Every so often I read something so ‘out there’ I have to share it with you. Today a I read a post on IT-Director.com by Nigel Stanley, practice leader for IT Security at Bloor Research. To quote:
Application security, and the notion that poorly implemented code can create a security flaw in a piece of software, is a fairly recent innovation to many conventional IT security experts. Traditionally these experts have been focused on securing networks and ensuring that hackers and malcontents can’t penetrate their ever extending perimeters. Software programming has been an alien science to be avoided at all cost, and code security an impenetrable subject.
Well, I’m seriously confused.
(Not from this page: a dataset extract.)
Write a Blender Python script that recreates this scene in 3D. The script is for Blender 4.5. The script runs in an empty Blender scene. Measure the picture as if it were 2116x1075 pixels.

Back in the mid 90’s (over a decade ago), as a ‘network focused security expert’ I was adding application-oriented security features into the Cisco PIX firewall (may it rest in peace). I haven’t talked with any security expert in the last decade who doesn’t know that application-level attacks are the thing to worry about from a security perspective. Check out what F5 Networks are doing in the space, or Juniper Networks, or Cisco… Nigel goes on to say:
IT security experts can no longer ignore this crucial security field, and must work with their software development colleagues to help fix code related security problems.
That’s pretty much what has been going off for the last ten years, with Microsoft and others have been working with customers and security experts, fundamentally re-architecting the way that they write and test code. Thankfully Nigel’s report is, apparently, free of charge: Bloor answers.